The New Education Policy or NEP has been released for School Education with the new policies for schools and Higher Education for colleges, universities and other higher institutes. Check Below.
Some important facts of New Education Policy
1. NEP suggested the extension of the Right to Education, RTE covering children under age group 3 to 18 year. Currently, the rule applies only to students until the age of 14 years. Thus the new education policy aims to universalize the pre-primary education by 2025 and provide foundational literacy to all by 2025
2. As per the draft NEP Document released earlier, ‘The draft NEP is based on the foundational pillars access, affordability, equity, quality, and accountability.’ This is expected to be the sentiment of the New Education Policy.
3. In the draft, a 5+3+3+4 curricular and pedagogical structure had been proposed based on the cognitive-developmental stages of the children rather than their age. This further divides the K12 years into Foundational Stage (age 3-8 yrs): 3 years of pre-primary plus Grades 1-2, Preparatory Stage (8-11 years): Grades 3-5, Middle Stage (11-14 years): Grades 6-8 and Secondary Stage (14-18 years): Grades 9-12.

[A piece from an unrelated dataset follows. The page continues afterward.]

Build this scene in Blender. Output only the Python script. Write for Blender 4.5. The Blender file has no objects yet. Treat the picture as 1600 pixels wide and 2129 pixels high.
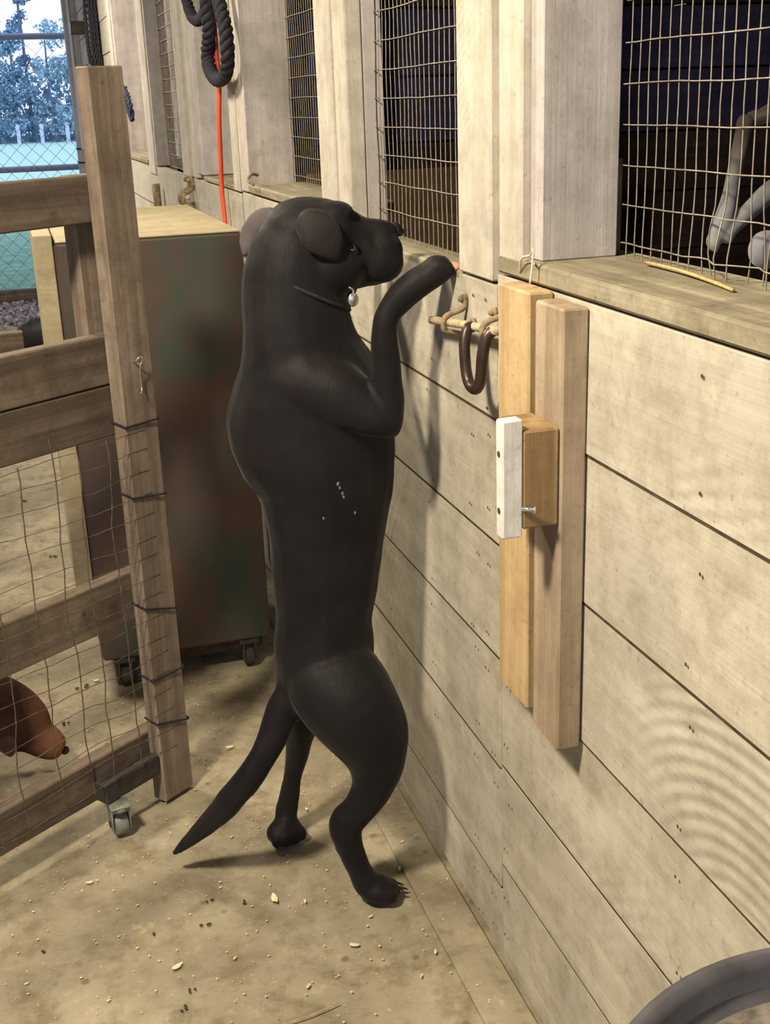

4. The new education policy has provisions that provide the students with increased flexibility and choice of subjects to study across various streams of arts, humanities, sciences, sports, and other vocational subjects.
5. There has been a proposal of multilingual studies too in the NEP. Since children between 2-8 years have the ability to learn languages quickly and multilingualism has cognitive benefits for them, children would be engaged in three languages early on, from the Foundational Stage as per the draft. There would also be a focus on the classical languages of India.
6. The NEP also aims to create a new highest regulating body, the Rashtriya Shiksha Aayog or National Education Commission, that would be headed by the Prime Minister of India.